MIDDLETON, John (1678-1739), of Seaton and Fettercairn, Aberdeen.

Published in The History of Parliament: the House of Commons 1715-1754, ed. R. Sedgwick, 1970
Available from Boydell and Brewer

Constituency

Dates

1713 - 1715
22 July 1715 - 1722
25 Oct. 1722 - 4 May 1739

Family and Education

b. 27 Sept. 1678, 6th but 2nd surv. s. of George Middleton, D.D., principal of King’s College, Aberdeen, by Jane, da. of James Gordon of Seaton. m. c.1712, Elizabeth, da. of William Cunningham of Enterkin, Ayr, 2s. 5da.

Offices Held

Capt. 3 Ft. 1709; lt.-col. 25 Ft. 1711-17; brevet col. 1711; lt.-gov.
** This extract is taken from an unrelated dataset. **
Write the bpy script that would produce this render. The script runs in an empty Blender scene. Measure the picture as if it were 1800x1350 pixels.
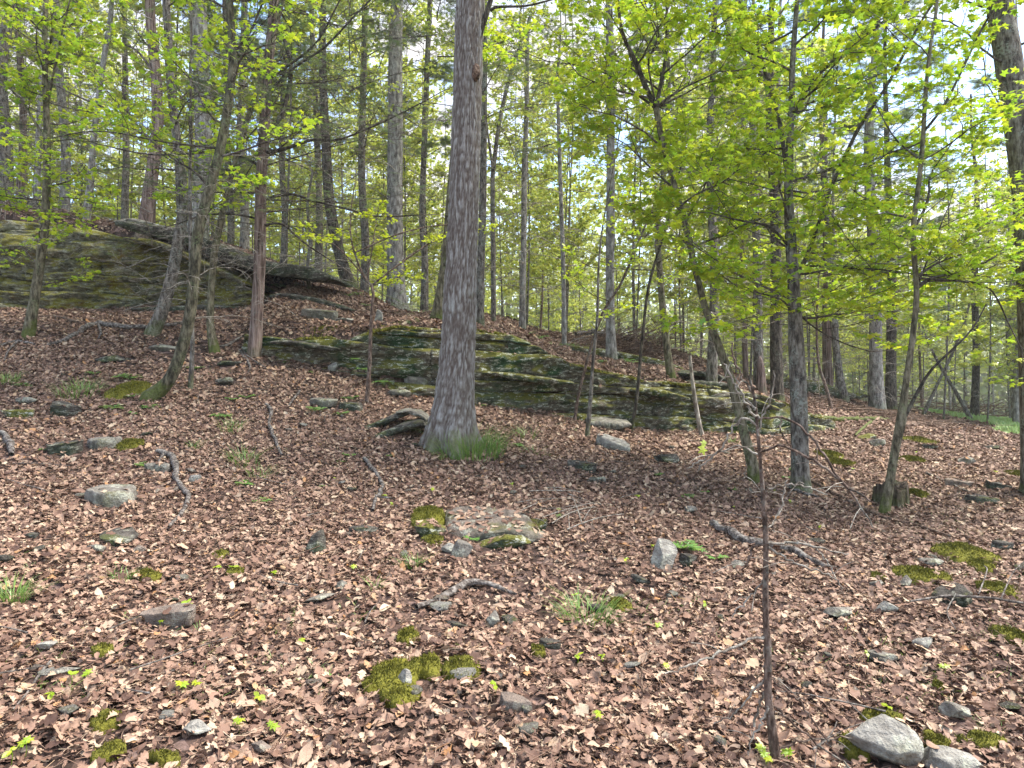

Tynemouth castle 1715-17; col. 25 Ft. 1721-32, 13 Ft. 1732-d.; brig.-gen. 1735; gov. Holy Is. bef. 1739; purveyor of coal and candle for Edinburgh garrison by 1739.

Biography

Middleton belonged to an Aberdeen family, related to the earls of Middleton, whose forfeited peerage he hoped to have revived in his favour.1 One of the signatories of George I’s accession proclamation at St. James’s on 1 Aug. 1714, he served during the Fifteen on the staff of the Duke of Argyll.2 Returned as a Whig for Aberdeen Burghs on petition against a Jacobite, he voted for the septennial bill in 1716, but followed Argyll into opposition in 1717, when he voted for the motion against Lord Cadogan, at the cost of being turned out of his military appointments. He also voted against the Government on the repeal of the Occasional Conformity and Schism Acts in 1719, after which he followed Argyll back to the Government, voting for the peerage bill later that year. Appointed colonel of his regiment in 1721, he was once more returned on petition in 1722, this time against the brother of the Duke of Roxburghe, the head of the anti-Argyll faction in Scotland, known as the Squadrone, which was regarded as ‘a great victory for the Duke of Argyll’.3 Thenceforth he was re-elected without opposition, voting with the Government in all recorded divisions. He was said to have secured the interest of Lord Arbuthnott, a non-juror, who controlled one of the constituent burghs, ‘by drinking the Pretender’s health, and used to ask a dispensation from Sir Robert Walpole to preserve an interest so dishonourably procured’.4 In 1733 he and Andrew Fletcher (Lord Milton) were described as the ‘great favourites’ of Argyll’s brother, Lord Ilay, who relied on them for managing elections in Scotland.5 He died 4 May 1739.

Ref Volumes: 1715-1754

Author: J. M. Simpson

Notes

  • 1. Anna C. Biscoe, Earls of Middleton, 383.
  • 2. P. Rae, Hist. Rebellion of 1715, pp. 60, 219.
  • 3. Ld. Finch to Ld. Nottingham, 29 Oct. 1722, Finch mss.
  • 4. NLS, gen. col. 4, 34. 1. 7.
  • 5. Spalding Club, Misc. iii. 48.